“Apakah perang antar umat manusia, tidak diakibatkan oleh manusia yang melalaikan sastra?” gugat Gde Aryantha Soethama, lulusan peternakan Udayana yang kini dikenal sebagai sastrawan Bali, ketika mempertanyakan peran sastra dalam kehidupan sehari-hari dalam rembug (diskusi) sastra purnama Badrawada di Pura Agung Jagantnatha, 20 Desember 1983.
Diskusi tersebut, yang diabadikan melalui artikel Dwijaputra dalam majalah Warta Hindu Dharma edisi 199 (Januari 1984), Soethama memberikan timbangan moral kepada peserta rembug, dan kita saat ini, bahwa sastra hidup dalam perjalanan kehidupan manusia. Setiap langkah manusia di dunia ini, selalu mendapatkan percikan sastra, baik melalui kesenian yang praktikal maupun melalui pembelajaran formal dan nonformal.

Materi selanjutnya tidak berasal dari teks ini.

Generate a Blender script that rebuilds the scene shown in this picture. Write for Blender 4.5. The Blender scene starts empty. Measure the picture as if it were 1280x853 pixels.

Disayangkan, generasi manusia Indonesia masa kini abai terhadap esensi sastra. Meski banyak penulis terlahir pada masa kini dibandingkan masa sebelumnya, tidak banyak dari mereka yang mampu menghasilkan karya yang menggugah jiwa pembacanya. Karya mereka lebih ditujukan untuk menghasilkan keuntungan jangka pendek alih-alih untuk mencerdaskan atau menghasilkan generasi Indonesia yang kritis dan rasional.
Sastra, sebagai pelita bagi manusia menjalani kehidupan sehari-hari, sudah seharusnya dibumikan. Sudah sewajarnya sastra dekat dengan jiwa manusia. Tuntutan tersebut semakin terasa di Indonesia, negara pencetak sastrawan dan pujangga yang berkelas, tetapi kesulitan memahami nilai dan esensi dari sebuah karya sastra.
Sudah seharusnya, untuk mencegah aus kebudayaan lebih dalam lagi, manusia Indonesia mulai mendalami kembali sastra. Meski, bagi sebagian kalangan, tidak memiliki nilai praktis, sastra mampu memberikan ruang bagi manusia Indonesia untuk merenungkan perjalanan hidup mereka di dunia ini saat ini, memikirkan kembali segala kelakuan mereka di dunia, dan jejak apa yang akan mereka tinggalkan ketika mereka tiada nanti. Sastra memberikan kebebasan bagi manusia yang ingin mendalaminya.